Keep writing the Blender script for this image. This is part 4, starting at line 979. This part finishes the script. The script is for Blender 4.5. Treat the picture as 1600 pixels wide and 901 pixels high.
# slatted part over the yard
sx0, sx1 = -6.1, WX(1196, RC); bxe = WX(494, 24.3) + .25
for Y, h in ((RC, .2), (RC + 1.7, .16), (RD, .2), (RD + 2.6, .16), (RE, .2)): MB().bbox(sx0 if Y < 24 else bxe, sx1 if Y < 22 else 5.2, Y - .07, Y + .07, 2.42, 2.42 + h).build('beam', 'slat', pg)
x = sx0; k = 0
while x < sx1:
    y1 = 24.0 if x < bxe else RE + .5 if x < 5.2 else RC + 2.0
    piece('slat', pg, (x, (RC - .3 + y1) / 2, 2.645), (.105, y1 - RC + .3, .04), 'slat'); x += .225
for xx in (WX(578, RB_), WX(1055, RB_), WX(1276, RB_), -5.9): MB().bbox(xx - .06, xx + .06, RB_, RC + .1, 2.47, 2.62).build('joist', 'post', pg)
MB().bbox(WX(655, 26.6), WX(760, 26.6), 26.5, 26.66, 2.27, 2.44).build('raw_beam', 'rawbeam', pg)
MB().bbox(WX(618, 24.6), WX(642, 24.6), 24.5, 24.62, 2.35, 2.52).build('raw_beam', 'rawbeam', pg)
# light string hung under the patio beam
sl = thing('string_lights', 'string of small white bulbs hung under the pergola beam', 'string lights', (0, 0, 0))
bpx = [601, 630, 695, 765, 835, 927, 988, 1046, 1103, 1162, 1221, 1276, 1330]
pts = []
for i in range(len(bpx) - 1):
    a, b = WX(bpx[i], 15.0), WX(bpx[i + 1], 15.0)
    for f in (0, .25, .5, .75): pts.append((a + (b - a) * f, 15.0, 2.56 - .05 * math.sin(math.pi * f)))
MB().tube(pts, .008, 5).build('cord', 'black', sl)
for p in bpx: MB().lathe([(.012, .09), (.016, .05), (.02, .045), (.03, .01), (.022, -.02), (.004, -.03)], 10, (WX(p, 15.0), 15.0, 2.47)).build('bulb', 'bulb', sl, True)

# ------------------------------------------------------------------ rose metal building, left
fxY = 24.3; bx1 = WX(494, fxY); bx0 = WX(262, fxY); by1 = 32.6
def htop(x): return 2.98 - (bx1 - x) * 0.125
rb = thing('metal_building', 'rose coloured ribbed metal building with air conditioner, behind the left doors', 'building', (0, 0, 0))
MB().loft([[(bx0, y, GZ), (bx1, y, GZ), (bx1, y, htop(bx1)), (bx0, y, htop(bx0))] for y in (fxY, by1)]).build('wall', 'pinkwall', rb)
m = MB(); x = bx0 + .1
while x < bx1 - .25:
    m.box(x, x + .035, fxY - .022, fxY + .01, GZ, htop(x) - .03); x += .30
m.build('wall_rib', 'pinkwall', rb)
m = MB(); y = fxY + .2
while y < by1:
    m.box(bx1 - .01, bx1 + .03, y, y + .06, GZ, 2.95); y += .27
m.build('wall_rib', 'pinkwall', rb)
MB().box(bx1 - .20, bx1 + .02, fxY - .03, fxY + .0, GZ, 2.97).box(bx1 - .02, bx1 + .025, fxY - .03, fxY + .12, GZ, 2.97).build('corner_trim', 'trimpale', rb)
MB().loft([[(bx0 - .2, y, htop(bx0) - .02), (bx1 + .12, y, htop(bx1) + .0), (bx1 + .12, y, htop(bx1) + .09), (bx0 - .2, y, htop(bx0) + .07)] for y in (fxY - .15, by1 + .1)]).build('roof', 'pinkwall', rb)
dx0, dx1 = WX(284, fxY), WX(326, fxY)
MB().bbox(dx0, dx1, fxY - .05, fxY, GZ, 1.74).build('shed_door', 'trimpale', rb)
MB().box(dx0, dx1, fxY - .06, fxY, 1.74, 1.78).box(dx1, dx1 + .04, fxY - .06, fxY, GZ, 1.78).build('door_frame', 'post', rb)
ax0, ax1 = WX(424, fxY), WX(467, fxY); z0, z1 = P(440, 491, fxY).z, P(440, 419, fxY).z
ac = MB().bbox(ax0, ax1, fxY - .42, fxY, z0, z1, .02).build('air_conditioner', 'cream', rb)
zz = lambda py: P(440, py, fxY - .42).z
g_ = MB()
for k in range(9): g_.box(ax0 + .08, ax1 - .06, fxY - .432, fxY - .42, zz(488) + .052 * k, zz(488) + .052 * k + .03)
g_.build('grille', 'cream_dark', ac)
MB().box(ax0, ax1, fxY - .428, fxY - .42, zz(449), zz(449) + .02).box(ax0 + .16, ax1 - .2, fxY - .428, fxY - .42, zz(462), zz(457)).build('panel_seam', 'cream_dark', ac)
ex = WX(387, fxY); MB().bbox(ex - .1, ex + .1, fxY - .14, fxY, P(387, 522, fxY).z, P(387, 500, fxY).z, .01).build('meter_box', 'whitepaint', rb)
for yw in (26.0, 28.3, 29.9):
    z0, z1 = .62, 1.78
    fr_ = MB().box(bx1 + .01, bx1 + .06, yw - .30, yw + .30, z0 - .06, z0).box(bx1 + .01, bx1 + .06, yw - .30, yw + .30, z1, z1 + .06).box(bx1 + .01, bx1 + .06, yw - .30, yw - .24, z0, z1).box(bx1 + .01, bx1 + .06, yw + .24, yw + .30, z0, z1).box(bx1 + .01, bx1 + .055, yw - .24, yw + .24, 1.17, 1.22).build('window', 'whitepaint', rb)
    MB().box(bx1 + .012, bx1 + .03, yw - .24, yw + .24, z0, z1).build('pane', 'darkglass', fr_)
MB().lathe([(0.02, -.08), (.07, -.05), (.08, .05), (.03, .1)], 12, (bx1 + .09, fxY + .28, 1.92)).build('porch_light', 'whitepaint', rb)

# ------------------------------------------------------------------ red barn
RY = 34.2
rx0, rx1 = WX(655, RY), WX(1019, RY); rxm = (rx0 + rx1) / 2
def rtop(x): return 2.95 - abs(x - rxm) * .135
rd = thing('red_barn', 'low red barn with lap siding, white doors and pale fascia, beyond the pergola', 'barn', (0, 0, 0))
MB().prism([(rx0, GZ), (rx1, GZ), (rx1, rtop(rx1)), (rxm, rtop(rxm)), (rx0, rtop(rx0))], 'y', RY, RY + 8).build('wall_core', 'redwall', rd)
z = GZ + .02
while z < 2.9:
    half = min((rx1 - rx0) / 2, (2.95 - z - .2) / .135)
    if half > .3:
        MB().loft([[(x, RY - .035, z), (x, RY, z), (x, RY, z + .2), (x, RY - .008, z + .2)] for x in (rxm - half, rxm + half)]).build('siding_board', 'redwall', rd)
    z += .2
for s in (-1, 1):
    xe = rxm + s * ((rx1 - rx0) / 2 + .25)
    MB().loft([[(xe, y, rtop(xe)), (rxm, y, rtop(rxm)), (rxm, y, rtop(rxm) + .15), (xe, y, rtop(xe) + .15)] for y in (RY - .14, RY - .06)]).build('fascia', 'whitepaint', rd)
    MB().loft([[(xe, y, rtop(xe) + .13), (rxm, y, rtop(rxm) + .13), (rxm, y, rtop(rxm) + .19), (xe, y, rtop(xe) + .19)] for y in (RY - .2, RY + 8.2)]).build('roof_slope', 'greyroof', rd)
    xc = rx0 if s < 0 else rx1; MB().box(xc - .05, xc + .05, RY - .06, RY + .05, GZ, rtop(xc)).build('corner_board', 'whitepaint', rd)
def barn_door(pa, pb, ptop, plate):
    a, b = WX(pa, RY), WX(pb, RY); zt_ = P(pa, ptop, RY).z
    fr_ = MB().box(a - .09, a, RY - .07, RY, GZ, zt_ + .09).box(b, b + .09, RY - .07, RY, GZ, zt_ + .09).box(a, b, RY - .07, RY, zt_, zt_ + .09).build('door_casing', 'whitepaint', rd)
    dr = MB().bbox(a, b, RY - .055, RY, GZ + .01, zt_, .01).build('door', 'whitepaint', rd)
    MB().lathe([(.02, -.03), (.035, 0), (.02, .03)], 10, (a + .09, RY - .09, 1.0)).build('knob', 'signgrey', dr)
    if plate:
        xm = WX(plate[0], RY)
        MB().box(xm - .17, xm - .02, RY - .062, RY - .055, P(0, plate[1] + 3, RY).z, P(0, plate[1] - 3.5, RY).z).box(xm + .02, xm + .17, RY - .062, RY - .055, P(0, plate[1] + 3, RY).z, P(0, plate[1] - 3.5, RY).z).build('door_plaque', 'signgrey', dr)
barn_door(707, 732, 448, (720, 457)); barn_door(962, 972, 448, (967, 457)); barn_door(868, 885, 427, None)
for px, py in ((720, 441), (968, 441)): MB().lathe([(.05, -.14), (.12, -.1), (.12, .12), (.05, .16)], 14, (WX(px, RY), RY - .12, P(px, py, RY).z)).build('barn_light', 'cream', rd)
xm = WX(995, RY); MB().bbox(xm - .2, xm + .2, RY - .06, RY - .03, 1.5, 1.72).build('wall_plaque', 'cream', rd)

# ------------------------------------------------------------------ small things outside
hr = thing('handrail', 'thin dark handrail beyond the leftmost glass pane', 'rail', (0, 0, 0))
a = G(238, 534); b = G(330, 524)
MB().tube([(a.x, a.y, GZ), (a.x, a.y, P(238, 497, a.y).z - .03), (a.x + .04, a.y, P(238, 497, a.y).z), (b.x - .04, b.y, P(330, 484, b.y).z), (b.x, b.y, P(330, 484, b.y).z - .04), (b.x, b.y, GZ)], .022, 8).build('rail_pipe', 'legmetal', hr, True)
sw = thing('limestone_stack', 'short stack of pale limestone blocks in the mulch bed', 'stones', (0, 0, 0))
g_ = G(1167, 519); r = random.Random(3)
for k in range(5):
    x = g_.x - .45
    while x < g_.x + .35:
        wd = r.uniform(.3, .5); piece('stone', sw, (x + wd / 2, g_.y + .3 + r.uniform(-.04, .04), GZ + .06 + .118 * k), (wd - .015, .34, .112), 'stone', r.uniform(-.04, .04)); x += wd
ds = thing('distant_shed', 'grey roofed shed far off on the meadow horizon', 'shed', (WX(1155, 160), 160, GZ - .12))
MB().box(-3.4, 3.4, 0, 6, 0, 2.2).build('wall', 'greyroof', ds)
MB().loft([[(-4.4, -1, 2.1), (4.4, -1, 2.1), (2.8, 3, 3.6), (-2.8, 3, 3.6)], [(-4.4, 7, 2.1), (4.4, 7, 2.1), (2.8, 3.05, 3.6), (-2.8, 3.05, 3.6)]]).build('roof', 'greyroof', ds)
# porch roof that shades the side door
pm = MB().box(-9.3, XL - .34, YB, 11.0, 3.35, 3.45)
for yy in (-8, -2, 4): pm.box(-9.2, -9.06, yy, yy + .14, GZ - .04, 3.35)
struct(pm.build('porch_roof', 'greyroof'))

○ ○ ○

• **Problem to solve**
Report only the number of lines in the data above that contain "part".

• **Written solution**
2